--- BEGIN Given information ---
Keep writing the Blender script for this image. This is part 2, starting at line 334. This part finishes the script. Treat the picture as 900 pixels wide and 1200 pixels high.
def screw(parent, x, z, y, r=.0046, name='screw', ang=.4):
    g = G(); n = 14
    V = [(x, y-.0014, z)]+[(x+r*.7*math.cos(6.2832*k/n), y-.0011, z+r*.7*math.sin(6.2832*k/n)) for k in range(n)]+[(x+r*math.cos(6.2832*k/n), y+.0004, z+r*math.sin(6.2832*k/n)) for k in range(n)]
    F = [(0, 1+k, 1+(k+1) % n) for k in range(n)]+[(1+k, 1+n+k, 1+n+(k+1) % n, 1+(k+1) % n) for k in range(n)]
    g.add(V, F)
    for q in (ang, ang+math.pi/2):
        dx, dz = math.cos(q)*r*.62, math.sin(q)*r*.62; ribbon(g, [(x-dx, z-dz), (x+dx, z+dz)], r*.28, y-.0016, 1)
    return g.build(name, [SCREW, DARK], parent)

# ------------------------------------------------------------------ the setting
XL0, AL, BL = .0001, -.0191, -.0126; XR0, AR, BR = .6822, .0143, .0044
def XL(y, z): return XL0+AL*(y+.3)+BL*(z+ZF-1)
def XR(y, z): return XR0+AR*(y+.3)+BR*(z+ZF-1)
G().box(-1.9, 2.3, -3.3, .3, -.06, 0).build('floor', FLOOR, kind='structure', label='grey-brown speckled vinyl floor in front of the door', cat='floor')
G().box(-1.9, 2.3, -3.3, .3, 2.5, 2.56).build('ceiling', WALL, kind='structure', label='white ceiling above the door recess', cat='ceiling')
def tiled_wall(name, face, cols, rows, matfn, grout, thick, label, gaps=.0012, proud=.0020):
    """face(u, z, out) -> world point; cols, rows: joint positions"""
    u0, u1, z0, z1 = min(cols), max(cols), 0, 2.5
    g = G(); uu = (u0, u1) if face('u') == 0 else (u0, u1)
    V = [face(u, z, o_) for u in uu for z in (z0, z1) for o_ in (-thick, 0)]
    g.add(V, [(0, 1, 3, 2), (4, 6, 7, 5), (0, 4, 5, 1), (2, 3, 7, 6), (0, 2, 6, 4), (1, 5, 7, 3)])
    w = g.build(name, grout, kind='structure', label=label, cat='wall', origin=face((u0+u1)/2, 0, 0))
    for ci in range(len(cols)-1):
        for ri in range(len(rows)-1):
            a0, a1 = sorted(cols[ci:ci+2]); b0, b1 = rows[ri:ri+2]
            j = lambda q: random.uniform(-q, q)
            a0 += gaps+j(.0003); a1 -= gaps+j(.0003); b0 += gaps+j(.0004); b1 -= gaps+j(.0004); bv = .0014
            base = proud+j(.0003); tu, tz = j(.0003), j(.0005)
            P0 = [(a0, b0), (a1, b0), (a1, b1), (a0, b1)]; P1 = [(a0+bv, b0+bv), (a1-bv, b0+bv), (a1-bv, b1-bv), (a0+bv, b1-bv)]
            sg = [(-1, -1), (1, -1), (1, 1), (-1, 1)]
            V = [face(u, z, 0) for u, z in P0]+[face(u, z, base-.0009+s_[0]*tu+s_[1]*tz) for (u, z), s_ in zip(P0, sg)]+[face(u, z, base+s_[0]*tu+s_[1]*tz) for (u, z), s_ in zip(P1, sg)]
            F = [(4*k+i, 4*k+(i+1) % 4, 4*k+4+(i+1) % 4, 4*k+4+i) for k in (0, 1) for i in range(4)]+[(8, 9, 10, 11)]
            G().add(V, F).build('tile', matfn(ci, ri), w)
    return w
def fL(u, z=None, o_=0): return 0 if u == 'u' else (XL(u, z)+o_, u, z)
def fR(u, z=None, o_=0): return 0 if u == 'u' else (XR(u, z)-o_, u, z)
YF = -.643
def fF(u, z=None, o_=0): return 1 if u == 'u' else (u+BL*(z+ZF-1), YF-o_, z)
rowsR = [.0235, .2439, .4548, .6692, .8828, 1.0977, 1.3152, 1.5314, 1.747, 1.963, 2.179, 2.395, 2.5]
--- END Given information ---
Only the lines from the beginning of the material above through the line with "return g.build(name, [SCREW, DARK], parent)" are wanted; extract them exactly.

Exercise output ::
Keep writing the Blender script for this image. This is part 2, starting at line 334. This part finishes the script. Treat the picture as 900 pixels wide and 1200 pixels high.
def screw(parent, x, z, y, r=.0046, name='screw', ang=.4):
    g = G(); n = 14
    V = [(x, y-.0014, z)]+[(x+r*.7*math.cos(6.2832*k/n), y-.0011, z+r*.7*math.sin(6.2832*k/n)) for k in range(n)]+[(x+r*math.cos(6.2832*k/n), y+.0004, z+r*math.sin(6.2832*k/n)) for k in range(n)]
    F = [(0, 1+k, 1+(k+1) % n) for k in range(n)]+[(1+k, 1+n+k, 1+n+(k+1) % n, 1+(k+1) % n) for k in range(n)]
    g.add(V, F)
    for q in (ang, ang+math.pi/2):
        dx, dz = math.cos(q)*r*.62, math.sin(q)*r*.62; ribbon(g, [(x-dx, z-dz), (x+dx, z+dz)], r*.28, y-.0016, 1)
    return g.build(name, [SCREW, DARK], parent)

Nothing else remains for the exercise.